In the question the graph is given and I am to determine the Laplace transform of the function. I managed to get this function which produces the right graph but I can't help thinking that I've overcomplicated it as it seems a little tricky determining the transform. Also, I lost track while I was forming this and I can't work out where the +1 comes from in the heaviside(-t/T+1) part.
Bonus question - I had to set T= to a constant for it to work, how do I tell wolfram to treat the value as a constant rather than a variable? I tried adding 'for t' at the end but it didn't work.
You can write the function for the ramp between $1$ and $5$: $$y(t)=\frac{x}{5} $$ $$Y(s)=\frac{1}{5s^2}$$
You can do this with the formula: $y-y_1=(\frac{y_2-y_1}{x_2-x_1})(x-x_1)$, between the point: $A(x_1=0 ; y_1=0)$ and $B(x_2=5 ; y_2=1)$.
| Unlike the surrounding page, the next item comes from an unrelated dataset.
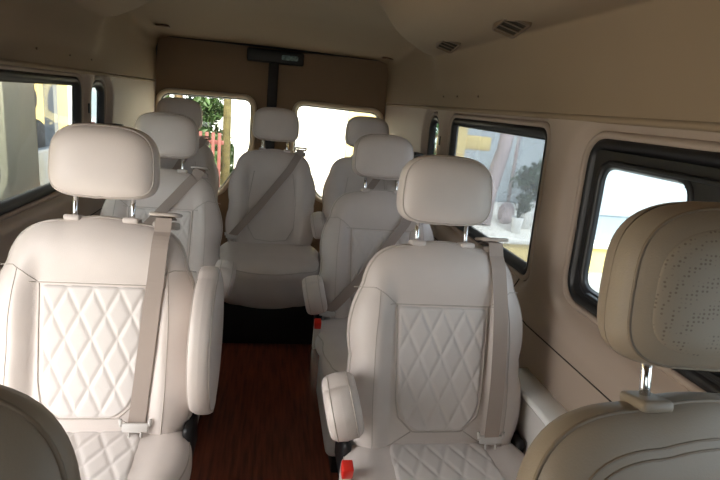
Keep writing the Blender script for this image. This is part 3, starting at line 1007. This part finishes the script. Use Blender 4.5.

Now you have to consider the ramp just in the interval $[0,5]$, and to do so you use the frequency shift property: $$\mathscr{L}^{-1}\{F(s)e^{-as}\}=f(x-a)$$ In this way: $$Y(s)=\frac{1}{5s^2}-\frac{1}{5s^2}e^{-5s}$$ That, if $f(t)=\frac{x}{5}$, comes from: $$y(t)=f(t)-f(t-5)$$ With, of course, $\mathscr{L}\{x\}=\frac{1}{s^2}$
Because the step function goes to infinity, the result $Y(s)$ is your solution. In fact, if you perform the difference between the two functions, you obtain a straight constant line equal to $5$ that starts from $x=5$.